- [WORK INSTRUCTIONS]:
Every line from the line containing "c = np.array([.055, .12, .03])*(1-g)+np.array([.37, .53, .13])*g" through the final line below is to be repeated exactly; no other line is.

- [GIVEN INFORMATION]:
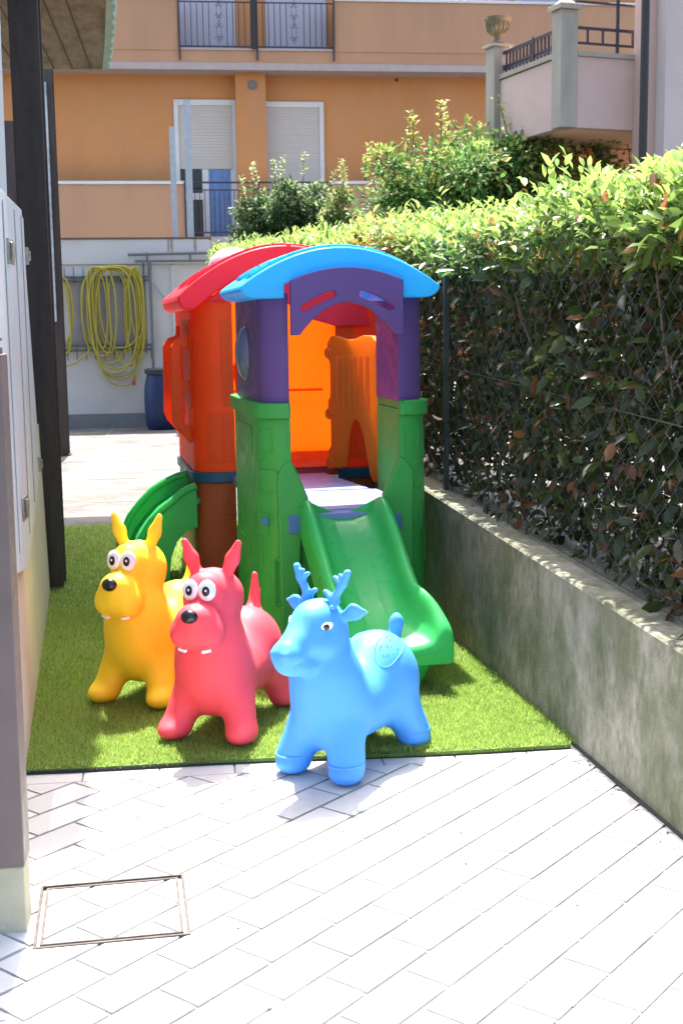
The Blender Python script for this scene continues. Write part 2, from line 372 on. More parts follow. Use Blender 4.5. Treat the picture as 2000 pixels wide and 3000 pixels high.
# ---- artificial turf
xsr = np.linspace(-1.0, 1.40, 40)
def turf_poly():
    f_ = [(x, carpet_f(x)) for x in xsr if housex(4.2)-.05 <= x <= wallx(4.1)+.01]
    return f_
front = turf_poly(); N_ = len(front)
back = [(housex(9.45)-.05+(wallx(9.45)+.0-housex(9.45)+.05)*i/(N_-1), 9.45) for i in range(N_)]
tb = MB(); V = []; F = []
for z in (.016, .0): V += [(x, y, z) for x, y in front]
V += [(x, y, .016) for x, y in back]
for i in range(N_-1): F += [(i, i+1, N_+i+1, N_+i), (i, 2*N_+i, 2*N_+i+1, i+1)]
tb.add(V, F); tb.build('turf_base', 'carpet', kind='structure')
ed = MB(); fe = [(x, y, min(1., max(.25, (.35-x)/.5))) for x, y in front]; ed.strip([(x, y-.003, .001) for x, y, k in fe], [(x, y-.003, .001+.0115*k) for x, y, k in fe], [(x, y-.0005, .001+.0115*k) for x, y, k in fe], [(x, y-.0005, .001) for x, y, k in fe])
ed.build('turf_edge', 'rubber', kind='structure')
def blades(n, y0, y1, wd, ht):
    y = RNG.uniform(y0, y1, n); xl = -.50-.0735*(y-3.3)-.03; xr = 1.363-.072*(y-3.3); x = xl+(xr-xl)*RNG.random(n)
    yf = 4.115-.0245*(x-.4)+.0072*np.sin(x*5+.6); ok = y > yf+.001
    near = (y < yf+.014)
    x, y, near = x[ok], y[ok], near[ok]; n = len(x)
    a = RNG.uniform(0, 2*PI, n); lean = RNG.normal(0, .42, n)*ht; la = RNG.uniform(0, 2*PI, n); h = ht*RNG.uniform(.6, 1.15, n)
    dx, dy = np.cos(a)*wd/2, np.sin(a)*wd/2
    lx, ly = np.cos(la)*lean, np.sin(la)*lean-.003
    ly = np.where(near, ly-.012*RNG.random(n), ly); h = np.where(near, h*.7, h); z00 = np.where(near & (RNG.random(n) < .5), .004, .0165)
    V = np.zeros((n, 4, 3)); z0 = z00
    V[:, 0] = np.stack([x-dx, np.where(z00 < .01, np.minimum(y, 9)*0+y-.0, y)-dy, z0], 1); V[:, 1] = np.stack([x+dx, y+dy, z0], 1)
    V[:, 2] = np.stack([x+dx*.5+lx, y+dy*.5+ly, z0+h], 1); V[:, 3] = np.stack([x-dx*.5+lx, y-dy*.5+ly, z0+h], 1)
    patch = .5+.5*np.sin(x*2.1+1.3*np.sin(y*1.7))*np.sin(y*3.1+x)
    t = RNG.random(n)[:, None]*.8+.2*patch[:, None]
    c = np.array([.16, .29, .045])*(1-t)+np.array([.50, .66, .17])*t
    dry = RNG.random(n) < .10; c[dry] = np.array([.52, .52, .2])*RNG.uniform(.7, 1.2, (dry.sum(), 1))
    return V.reshape(-1, 3), np.repeat(c, 4, 0), n
VV = []; CC = []; nn = 0
for args in ((95000, 4.02, 5.2, .0024, .017), (60000, 5.2, 6.6, .003, .018), (38000, 6.6, 9.44, .0045, .02)):
    v, c, n = blades(*args); VV.append(v); CC.append(c); nn += n
raw('grass', np.concatenate(VV), np.arange(nn*4).reshape(-1, 4), 'grass', np.concatenate(CC), kind='stuff')

# ================================================================ RIGHT: low wall, fence, hedge
def wtop(y): return .398+.041*y
WY0, WY1 = 2.6, 18.6; WT = .22
rw = MB(); ys = np.linspace(WY0, WY1, 60)
A = [(wallx(y), y, -.02) for y in ys]; B = [(wallx(y), y, wtop(y)-.008) for y in ys]
B2 = [(wallx(y)+.008, y, wtop(y)) for y in ys]; C2 = [(wallx(y)+WT, y, wtop(y)) for y in ys]; D2 = [(wallx(y)+WT, y, -.02) for y in ys]
n = len(ys); V = A+B+B2+C2+D2; F = []
for r in range(4): F += [(r*n+i, r*n+i+1, (r+1)*n+i+1, (r+1)*n+i) for i in range(n-1)]
F += [(0, n, 2*n, 3*n, 4*n), (n-1, 5*n-1, 4*n-1, 3*n-1, 2*n-1)]
rw.add(V, F)
rwo = rw.build('retaining_wall', 'wall_conc', label='low mossy grey concrete wall running along the right of the turf and paving', cat='wall')
# dark wavy strip where the wall meets the ground
gm = MB(); gm.strip([(wallx(y)-.012-.004*math.sin(y*31), y, .0012) for y in ys], [(wallx(y)-.002, y, .009) for y in ys], [(wallx(y)+.004, y, .009) for y in ys], [(wallx(y)+.004, y, .0012) for y in ys])
gm.build('foot_strip', mat('dark_foot_strip', (.035, .038, .03), .95, var=.4, vscale=30), rwo)
# neighbour's ground behind the wall
MB().box((0, 0, 0), (1, 1, 1)); ng = MB()
ng.add([(wallx(2)+WT, 1, .42), (16, 1, .42), (16, 22, .60), (wallx(18.6)+WT, 18.6, .60)], [(0, 1, 2, 3)])
ng.build('neighbour_ground', 'concrete_floor', kind='structure')

FX = lambda y: wallx(y)+.112            # fence plane
fence = empty('chain_link_fence', (FX(5), 5, wtop(5)), label='dark chain-link fence standing on the low concrete wall in front of the hedge', cat='fence')
FH = 1.16
def fence_mesh():
    s = .055; V = []; F = []; r = .0013
    y0, y1 = 3.0, 9.6; ncol = int((y1-y0)/s)
    rows = int(FH/s)
    seg = []
    for i in range(ncol):
        for j in range(rows):
            ya, yb = y0+i*s, y0+(i+1)*s; za, zb = j*s, (j+1)*s
            if (i+j) % 2: seg.append((ya, za, yb, zb))
            else: seg.append((ya, zb, yb, za))
    S = np.array(seg)
    y = S[:, [0, 2]]; z = S[:, [1, 3]]
    jy = .006*np.sin(y*41+z*13)+.004*np.sin(z*57+y*7); jz = .005*np.sin(y*23+z*31); y = y+jy; z = z+jz
    x = 1.363-.072*(y-3.3)+.112+.008*np.sin(y*2.3)*np.sin(z*2)+.004*np.array([[1, -1]])
    zz = z+.398+.041*y+.015
    P0 = np.stack([x[:, 0], y[:, 0], zz[:, 0]], 1); P1 = np.stack([x[:, 1], y[:, 1], zz[:, 1]], 1)
    n = len(P0); a = np.array([1, 0, 0.])*r; t = P1-P0; t /= np.linalg.norm(t, axis=1)[:, None]; b = np.cross(t, [1, 0, 0])*r
    offs = [a, -a*.5+b*.87, -a*.5-b*.87]
    V = np.stack([P0+offs[0], P0+offs[1], P0+offs[2], P1+offs[0], P1+offs[1], P1+offs[2]], 1).reshape(-1, 3)
    base = np.arange(n)[:, None]*6
    F = np.concatenate([base+np.array([[0, 1, 4, 3]]), base+np.array([[1, 2, 5, 4]]), base+np.array([[2, 0, 3, 5]])])
    return V, F
v, f_ = fence_mesh(); rel(raw('wire_mesh', v, f_, 'wire'), fence)
tw = MB()
for hz in (.02, .6, FH): tw.tube([(FX(y)-.004, y, wtop(y)+hz) for y in np.linspace(2.8, 14, 20)], .0022, 5)
rel(tw.build('tension_wire', 'wire'), fence)
for y in (2.9, 6.12, 9.4, 12.6):
    p = MB(); p.box((FX(y)-.024, y-.02, wtop(y)), (FX(y)+.0, y+.02, wtop(y)+FH+.03)); rel(p.build('post', 'post_green', bevel=.003), fence)

def leaves(P, D, Nn, L, W, col, fold=.18, curl=.12):
    """P base points, D leaf directions, Nn approximate normals, arrays"""
    n = len(P); D = D/np.linalg.norm(D, axis=1)[:, None]
    S = np.cross(D, Nn); S /= np.maximum(np.linalg.norm(S, axis=1)[:, None], 1e-6); U = np.cross(S, D)
    t = np.array([[0, 0, 0], [.28, .42, fold*.6], [.62, .46, fold], [1, 0, -curl], [.62, -.46, fold], [.28, -.42, fold*.6], [.5, 0, 0]])
    L = L[:, None, None]; W = W[:, None, None]
    V = P[:, None]+D[:, None]*t[None, :, 0:1]*L+S[:, None]*t[None, :, 1:2]*W+U[:, None]*(t[None, :, 2:3]*W-(t[None, :, 0:1]**2)*curl*L)
    tri = np.array([[6, 0, 1], [6, 1, 2], [6, 2, 3], [6, 3, 4], [6, 4, 5], [6, 5, 0]])
    F = (np.arange(n)[:, None, None]*7+tri[None]).reshape(-1, 3)
    return V.reshape(-1, 3), F, np.repeat(col, 7, 0)
def rnd(n, s=1.): 
    v = RNG.normal(0, 1, (n, 3)); return v/np.linalg.norm(v, axis=1)[:, None]*s
HT = lambda y: 1.60+.047*y                 # hedge top height over y
def hx(y): return 1.363-.072*(y-3.3)+.112
def hedge_leaves():
    out = []
    # hanging leaves of the face, shade put into their dark greens
    for n, d0, d1, far in ((17000, .012, .12, 0), (27000, .12, .78, 0)):
        y = 2.9+(17.8-2.9)*RNG.random(n)**1.75; h = RNG.random(n); h = np.where(RNG.random(n) < .25, h**.6, h)
        zb = .398+.041*y+.0; zt = 1.60+.047*y
        thin = RNG.random(n) < np.clip(.35+h/.10, 0, 1)
        y, h, zb, zt = y[thin], h[thin], zb[thin], zt[thin]; n = len(y)
        z = zb+(zt-zb)*h; dep = d0+(d1-d0)*RNG.random(n)
        dep += .05*np.sin(y*3.1)*np.sin(z*4)+np.where(h > .86, -.05*(h-.86)/.14, 0)
        x = hx(y)+dep
        P = np.stack([x, y, z], 1); D = rnd(n)*.95+np.array([-.25, -.1, -.55]); Nn = rnd(n)*1.0+np.array([-.6, -.2, .35])
        L = RNG.uniform(.03, .09, n)*np.clip(.9+.02*y, .9, 1.3); W = L*RNG.uniform(.36, .5, n)
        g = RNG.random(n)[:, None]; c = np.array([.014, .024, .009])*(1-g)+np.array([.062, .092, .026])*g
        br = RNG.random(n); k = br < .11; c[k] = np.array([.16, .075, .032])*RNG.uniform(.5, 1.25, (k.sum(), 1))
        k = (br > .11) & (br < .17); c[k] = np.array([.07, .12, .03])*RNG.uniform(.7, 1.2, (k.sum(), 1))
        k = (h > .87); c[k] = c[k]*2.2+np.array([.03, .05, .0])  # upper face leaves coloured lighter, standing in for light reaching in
        out.append(leaves(P, D, Nn, L, W, c))
    # top growth, upright young leaves in whorls on shoots
    n = 6200; y = 3.0+(18.2-3.0)*RNG.random(n)**1.6; wid = .95
    x = hx(y)+RNG.uniform(-.035, wid, n); zt = 1.60+.047*y+.05*np.sin(y*2.2+x*3)*1.0+.02*np.sin(y*7)
    dome = 1-((x-hx(y)-wid*.45)/(wid*.6))**2; zt = zt+.05*dome+np.maximum(0, RNG.normal(0, .045, n))+np.where(y < 5, .03, 0)
    m_ = 7
    X = np.repeat(x, m_); Y = np.repeat(y, m_); Z = np.repeat(zt, m_)-np.tile(np.linspace(.0, .17, m_), n)
    N2 = n*m_; ang = RNG.uniform(0, 2*PI, N2); up = np.tile(np.linspace(1.3, .15, m_), n)
    D = np.stack([np.cos(ang), np.sin(ang), up+RNG.normal(0, .5, N2)], 1); Nn = np.stack([-np.cos(ang)*.6, -np.sin(ang)*.6, 1+0*ang], 1)+rnd(N2)*.6
    P = np.stack([X+RNG.normal(0, .012, N2), Y+RNG.normal(0, .012, N2), Z], 1)
    L = RNG.uniform(.035, .085, N2)*np.tile(np.linspace(.85, 1.1, m_), n); W = L*RNG.uniform(.34, .46, N2)
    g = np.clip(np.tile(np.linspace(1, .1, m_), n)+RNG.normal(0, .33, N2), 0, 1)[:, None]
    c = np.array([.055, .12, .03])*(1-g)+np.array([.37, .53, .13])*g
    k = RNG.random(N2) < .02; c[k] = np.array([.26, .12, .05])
    out.append(leaves(P, D, Nn, L, W, c, fold=.25, curl=.08))
    V = []; F = []; C_ = []; b = 0
    for v, f, c in out: V.append(v); F.append(f+b); C_.append(c); b += len(v)
    return np.concatenate(V), np.concatenate(F), np.concatenate(C_)
hedge = empty('hedge', (hx(6)+.4, 6, wtop(6)), label='long tall clipped hedge behind the chain-link fence, bright green on top and dark below', cat='hedge')
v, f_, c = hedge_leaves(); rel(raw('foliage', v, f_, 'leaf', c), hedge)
tg_ = MB()
for i in range(150):
    y = 3+13*random.random()**1.5; x = float(hx(y))+random.uniform(.12, .6); z = wtop(y)-.02; p = [(x, y, z)]
    dx, dy = random.gauss(0, .035), random.gauss(0, .05)
    for k in range(5): z += (HT(y)-.10-wtop(y))/5; x += dx+random.gauss(0, .02); y += dy+random.gauss(0, .03); p.append((max(x, float(hx(y))+.02), y, z))
    tg_.tube(p, [.004+.006*random.random()*(1-.14*k) for k in range(6)], 5)
rel(tg_.build('branches', 'bark'), hedge)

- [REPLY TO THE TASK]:
    c = np.array([.055, .12, .03])*(1-g)+np.array([.37, .53, .13])*g
    k = RNG.random(N2) < .02; c[k] = np.array([.26, .12, .05])
    out.append(leaves(P, D, Nn, L, W, c, fold=.25, curl=.08))
    V = []; F = []; C_ = []; b = 0
    for v, f, c in out: V.append(v); F.append(f+b); C_.append(c); b += len(v)
    return np.concatenate(V), np.concatenate(F), np.concatenate(C_)
hedge = empty('hedge', (hx(6)+.4, 6, wtop(6)), label='long tall clipped hedge behind the chain-link fence, bright green on top and dark below', cat='hedge')
v, f_, c = hedge_leaves(); rel(raw('foliage', v, f_, 'leaf', c), hedge)
tg_ = MB()
for i in range(150):
    y = 3+13*random.random()**1.5; x = float(hx(y))+random.uniform(.12, .6); z = wtop(y)-.02; p = [(x, y, z)]
    dx, dy = random.gauss(0, .035), random.gauss(0, .05)
    for k in range(5): z += (HT(y)-.10-wtop(y))/5; x += dx+random.gauss(0, .02); y += dy+random.gauss(0, .03); p.append((max(x, float(hx(y))+.02), y, z))
    tg_.tube(p, [.004+.006*random.random()*(1-.14*k) for k in range(6)], 5)
rel(tg_.build('branches', 'bark'), hedge)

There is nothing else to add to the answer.